While the Chinese media praised the efforts of their soldiers, Western reporters and pundits were surprised as the lack of equipment (power tools, earth moving vehicles, generators). For outsiders, accustomed to lavishly equipped Western forces, the threadbare Chinese troops were something of a shock. In fact, a decade ago it was much worse. Since then, the troops have gotten new uniforms, pay raises, new weapons (a Chinese designed assault rifle, and many other locally manufactured weapons). But China is still too poor to equip their troops with all the gadgets Western troops are used to.
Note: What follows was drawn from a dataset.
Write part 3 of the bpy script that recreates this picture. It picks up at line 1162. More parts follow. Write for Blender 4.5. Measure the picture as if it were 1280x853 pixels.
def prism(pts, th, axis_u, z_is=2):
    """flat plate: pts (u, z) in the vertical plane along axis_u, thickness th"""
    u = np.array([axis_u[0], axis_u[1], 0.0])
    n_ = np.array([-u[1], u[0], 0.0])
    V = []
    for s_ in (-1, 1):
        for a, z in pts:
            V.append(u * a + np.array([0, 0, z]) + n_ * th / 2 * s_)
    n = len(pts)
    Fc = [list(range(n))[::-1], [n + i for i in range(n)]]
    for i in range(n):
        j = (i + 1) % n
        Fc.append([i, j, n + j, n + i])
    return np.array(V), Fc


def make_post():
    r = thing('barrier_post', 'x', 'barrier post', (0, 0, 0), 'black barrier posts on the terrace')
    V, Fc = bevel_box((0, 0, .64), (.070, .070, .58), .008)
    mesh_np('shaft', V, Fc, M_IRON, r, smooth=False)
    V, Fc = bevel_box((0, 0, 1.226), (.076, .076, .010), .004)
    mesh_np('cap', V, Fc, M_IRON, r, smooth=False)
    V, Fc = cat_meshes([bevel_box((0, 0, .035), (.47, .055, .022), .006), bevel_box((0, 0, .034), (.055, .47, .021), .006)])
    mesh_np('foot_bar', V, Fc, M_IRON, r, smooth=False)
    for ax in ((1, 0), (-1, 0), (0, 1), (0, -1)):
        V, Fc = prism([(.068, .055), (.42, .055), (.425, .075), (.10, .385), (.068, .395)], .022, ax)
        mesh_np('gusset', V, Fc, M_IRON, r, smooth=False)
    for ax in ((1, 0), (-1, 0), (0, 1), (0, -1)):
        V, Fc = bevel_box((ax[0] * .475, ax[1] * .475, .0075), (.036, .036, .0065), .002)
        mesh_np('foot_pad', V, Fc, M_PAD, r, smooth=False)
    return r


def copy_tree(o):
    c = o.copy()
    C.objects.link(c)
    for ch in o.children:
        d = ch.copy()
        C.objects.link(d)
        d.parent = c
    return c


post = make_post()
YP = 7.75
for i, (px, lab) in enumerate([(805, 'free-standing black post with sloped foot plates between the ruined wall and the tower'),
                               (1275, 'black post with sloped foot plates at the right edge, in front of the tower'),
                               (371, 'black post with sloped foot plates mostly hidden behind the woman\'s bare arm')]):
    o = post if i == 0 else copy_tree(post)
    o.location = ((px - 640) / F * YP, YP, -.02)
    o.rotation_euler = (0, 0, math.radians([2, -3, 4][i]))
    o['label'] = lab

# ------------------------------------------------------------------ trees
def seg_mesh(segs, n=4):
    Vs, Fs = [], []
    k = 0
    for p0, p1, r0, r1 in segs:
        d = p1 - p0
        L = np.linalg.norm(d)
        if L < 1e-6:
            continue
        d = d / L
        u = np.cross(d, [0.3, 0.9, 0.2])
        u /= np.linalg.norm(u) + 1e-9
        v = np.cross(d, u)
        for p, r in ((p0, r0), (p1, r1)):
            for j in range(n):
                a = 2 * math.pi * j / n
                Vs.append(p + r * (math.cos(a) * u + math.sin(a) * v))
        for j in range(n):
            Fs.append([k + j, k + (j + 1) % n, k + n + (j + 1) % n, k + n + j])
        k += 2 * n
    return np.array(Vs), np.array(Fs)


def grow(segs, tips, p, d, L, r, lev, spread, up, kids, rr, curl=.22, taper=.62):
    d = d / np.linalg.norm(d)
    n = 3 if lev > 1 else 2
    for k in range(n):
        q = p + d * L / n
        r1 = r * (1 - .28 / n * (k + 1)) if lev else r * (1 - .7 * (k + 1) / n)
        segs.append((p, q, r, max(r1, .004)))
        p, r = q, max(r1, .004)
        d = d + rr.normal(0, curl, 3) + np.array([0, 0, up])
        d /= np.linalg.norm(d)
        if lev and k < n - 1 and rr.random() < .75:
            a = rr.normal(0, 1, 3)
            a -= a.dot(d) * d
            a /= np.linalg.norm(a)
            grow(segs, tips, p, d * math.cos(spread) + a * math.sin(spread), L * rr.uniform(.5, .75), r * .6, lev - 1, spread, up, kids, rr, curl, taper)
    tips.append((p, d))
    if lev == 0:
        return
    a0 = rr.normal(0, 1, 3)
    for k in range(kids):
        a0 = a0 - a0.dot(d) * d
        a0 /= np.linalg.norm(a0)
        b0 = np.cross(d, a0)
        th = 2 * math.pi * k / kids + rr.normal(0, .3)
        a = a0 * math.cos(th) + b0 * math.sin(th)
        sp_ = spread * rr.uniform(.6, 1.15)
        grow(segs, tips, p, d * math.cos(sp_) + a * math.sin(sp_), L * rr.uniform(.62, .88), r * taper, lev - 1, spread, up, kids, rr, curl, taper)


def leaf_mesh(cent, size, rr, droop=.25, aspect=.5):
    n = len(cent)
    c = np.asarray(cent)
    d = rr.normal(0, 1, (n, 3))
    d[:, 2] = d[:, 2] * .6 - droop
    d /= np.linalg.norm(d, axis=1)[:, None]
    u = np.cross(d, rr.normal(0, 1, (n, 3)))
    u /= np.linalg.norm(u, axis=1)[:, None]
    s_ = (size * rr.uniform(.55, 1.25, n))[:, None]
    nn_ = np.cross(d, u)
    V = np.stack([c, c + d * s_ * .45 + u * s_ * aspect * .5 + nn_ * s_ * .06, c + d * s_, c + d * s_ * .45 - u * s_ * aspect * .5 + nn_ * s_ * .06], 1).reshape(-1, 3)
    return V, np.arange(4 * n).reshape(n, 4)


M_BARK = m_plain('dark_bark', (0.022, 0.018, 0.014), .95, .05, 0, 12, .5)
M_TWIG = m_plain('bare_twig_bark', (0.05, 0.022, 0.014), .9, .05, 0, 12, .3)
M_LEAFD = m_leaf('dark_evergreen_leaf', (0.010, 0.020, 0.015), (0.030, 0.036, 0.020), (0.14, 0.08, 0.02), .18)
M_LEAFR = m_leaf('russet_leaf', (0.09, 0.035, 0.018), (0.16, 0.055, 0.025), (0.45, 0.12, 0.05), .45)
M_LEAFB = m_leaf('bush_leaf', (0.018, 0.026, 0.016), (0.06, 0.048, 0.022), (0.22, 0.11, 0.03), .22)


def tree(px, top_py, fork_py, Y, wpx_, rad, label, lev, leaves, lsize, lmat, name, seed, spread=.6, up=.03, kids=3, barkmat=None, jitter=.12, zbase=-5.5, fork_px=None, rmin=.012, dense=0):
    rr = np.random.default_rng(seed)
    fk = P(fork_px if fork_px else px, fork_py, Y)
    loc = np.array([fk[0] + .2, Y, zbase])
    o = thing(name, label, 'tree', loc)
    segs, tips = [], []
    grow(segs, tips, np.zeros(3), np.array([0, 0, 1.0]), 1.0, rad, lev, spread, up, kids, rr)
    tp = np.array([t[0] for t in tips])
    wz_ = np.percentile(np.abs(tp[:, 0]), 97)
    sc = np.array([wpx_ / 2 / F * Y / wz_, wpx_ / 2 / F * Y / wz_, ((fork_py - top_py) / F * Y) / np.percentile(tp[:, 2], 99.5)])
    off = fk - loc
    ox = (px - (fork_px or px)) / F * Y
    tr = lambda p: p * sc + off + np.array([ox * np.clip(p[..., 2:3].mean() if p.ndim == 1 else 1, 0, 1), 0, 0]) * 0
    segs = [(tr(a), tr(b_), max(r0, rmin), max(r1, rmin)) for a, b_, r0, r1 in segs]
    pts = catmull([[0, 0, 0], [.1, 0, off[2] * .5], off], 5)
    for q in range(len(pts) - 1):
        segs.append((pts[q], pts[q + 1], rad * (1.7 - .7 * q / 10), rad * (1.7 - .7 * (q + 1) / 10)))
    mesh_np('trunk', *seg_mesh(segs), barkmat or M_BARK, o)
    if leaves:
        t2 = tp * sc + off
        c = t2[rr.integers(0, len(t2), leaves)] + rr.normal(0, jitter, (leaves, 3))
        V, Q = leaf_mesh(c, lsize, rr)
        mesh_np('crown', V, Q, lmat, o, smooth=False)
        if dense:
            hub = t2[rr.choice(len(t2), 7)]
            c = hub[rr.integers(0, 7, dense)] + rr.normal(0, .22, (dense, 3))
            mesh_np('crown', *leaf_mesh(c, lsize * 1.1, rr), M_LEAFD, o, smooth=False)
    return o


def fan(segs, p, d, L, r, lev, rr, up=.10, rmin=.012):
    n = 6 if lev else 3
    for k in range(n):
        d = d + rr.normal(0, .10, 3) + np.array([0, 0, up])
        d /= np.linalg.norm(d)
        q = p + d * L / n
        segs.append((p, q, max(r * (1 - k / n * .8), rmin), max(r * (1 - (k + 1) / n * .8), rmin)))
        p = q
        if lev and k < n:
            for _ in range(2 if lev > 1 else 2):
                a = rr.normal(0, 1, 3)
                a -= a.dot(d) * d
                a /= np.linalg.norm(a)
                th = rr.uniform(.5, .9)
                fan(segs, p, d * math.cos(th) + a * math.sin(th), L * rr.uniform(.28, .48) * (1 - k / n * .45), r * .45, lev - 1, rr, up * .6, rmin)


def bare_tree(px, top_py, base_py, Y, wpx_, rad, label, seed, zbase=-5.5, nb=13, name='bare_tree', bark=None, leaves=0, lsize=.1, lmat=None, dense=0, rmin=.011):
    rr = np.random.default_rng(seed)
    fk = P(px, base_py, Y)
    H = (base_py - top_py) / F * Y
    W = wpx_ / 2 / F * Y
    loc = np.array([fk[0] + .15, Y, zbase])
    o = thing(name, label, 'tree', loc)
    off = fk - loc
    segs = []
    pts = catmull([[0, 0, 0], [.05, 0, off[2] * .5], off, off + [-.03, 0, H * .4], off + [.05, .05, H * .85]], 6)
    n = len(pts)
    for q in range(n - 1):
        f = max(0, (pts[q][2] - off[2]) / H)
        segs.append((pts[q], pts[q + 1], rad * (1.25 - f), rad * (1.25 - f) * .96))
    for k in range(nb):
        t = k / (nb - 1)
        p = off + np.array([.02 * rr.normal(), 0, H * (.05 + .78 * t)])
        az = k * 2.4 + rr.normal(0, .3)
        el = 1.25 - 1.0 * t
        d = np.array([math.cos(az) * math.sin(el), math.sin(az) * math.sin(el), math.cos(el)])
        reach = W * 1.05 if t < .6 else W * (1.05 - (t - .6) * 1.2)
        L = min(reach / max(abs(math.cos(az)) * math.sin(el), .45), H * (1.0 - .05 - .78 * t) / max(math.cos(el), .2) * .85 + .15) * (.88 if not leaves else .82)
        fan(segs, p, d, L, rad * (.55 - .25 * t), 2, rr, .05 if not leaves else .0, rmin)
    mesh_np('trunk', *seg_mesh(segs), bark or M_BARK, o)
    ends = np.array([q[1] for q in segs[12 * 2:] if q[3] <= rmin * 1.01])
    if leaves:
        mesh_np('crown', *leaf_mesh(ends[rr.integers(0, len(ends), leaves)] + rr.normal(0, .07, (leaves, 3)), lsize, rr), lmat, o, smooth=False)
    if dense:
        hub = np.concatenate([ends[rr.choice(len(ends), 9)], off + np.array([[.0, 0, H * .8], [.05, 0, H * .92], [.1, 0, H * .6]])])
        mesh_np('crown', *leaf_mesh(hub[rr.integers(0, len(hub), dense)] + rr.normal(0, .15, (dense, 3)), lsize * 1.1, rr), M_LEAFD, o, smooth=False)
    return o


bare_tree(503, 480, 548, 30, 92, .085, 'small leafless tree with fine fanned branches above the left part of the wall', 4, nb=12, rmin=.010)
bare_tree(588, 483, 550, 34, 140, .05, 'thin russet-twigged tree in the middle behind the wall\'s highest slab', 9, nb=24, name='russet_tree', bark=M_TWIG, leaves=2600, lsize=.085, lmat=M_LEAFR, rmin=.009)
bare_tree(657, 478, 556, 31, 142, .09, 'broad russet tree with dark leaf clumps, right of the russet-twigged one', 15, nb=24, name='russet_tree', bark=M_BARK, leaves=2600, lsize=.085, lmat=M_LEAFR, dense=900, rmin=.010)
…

Since the communists took over China sixty years ago, the armed forces have mainly been occupied with paying their own way (raising their own food, and working other jobs some of the time) and helping out in national emergencies. Once China got its nuclear weapons about 40 years ago, they no longer had to depend on the armed forces for anything important (aside from internal security). The Korean War cost the Chinese half a million dead, gained them nothing. After that, they resolved to avoid wars with the United States, and to get nuclear weapons (which happened in the mid 1960s).

The Chinese armed forces have downsized by 1.7 million troops in the last twenty years, and now consist of 2.3 million active duty personnel. There's been a large reduction in the number of headquarters. The ratio of officers to troops was also improved, by a sharp reduction in the number of officers, and the growth of the number of professional NCOs. China is also spending more money on food and accommodations for the troops. This is partly in recognition of the fact that the quality of civilian food and housing has grown enormously in the past two decades. It's a much greater shock, for new troops, when they encounter lower living conditions in the Chinese military. Thus, if the Chinese want to keep able people in the military, they have to compete with the quality of civilian life.

The military is trying to create a smaller (20 percent of the entire military) force of troops equipped with the most modern weapons, and allowed to train heavily. This is expensive, and makes it clear the Chinese realize they need some modern troops, but cannot afford to modernize the entire force. The elite troops are rarely sent to do disaster relief. But the troops who did show up to help out were regarded as disciplined, eager and well led. The new uniforms made the troops stand out, and the victims did not expect Western standards of disaster relief.

China is determined to have a modern military force. Eventually. When they can afford it.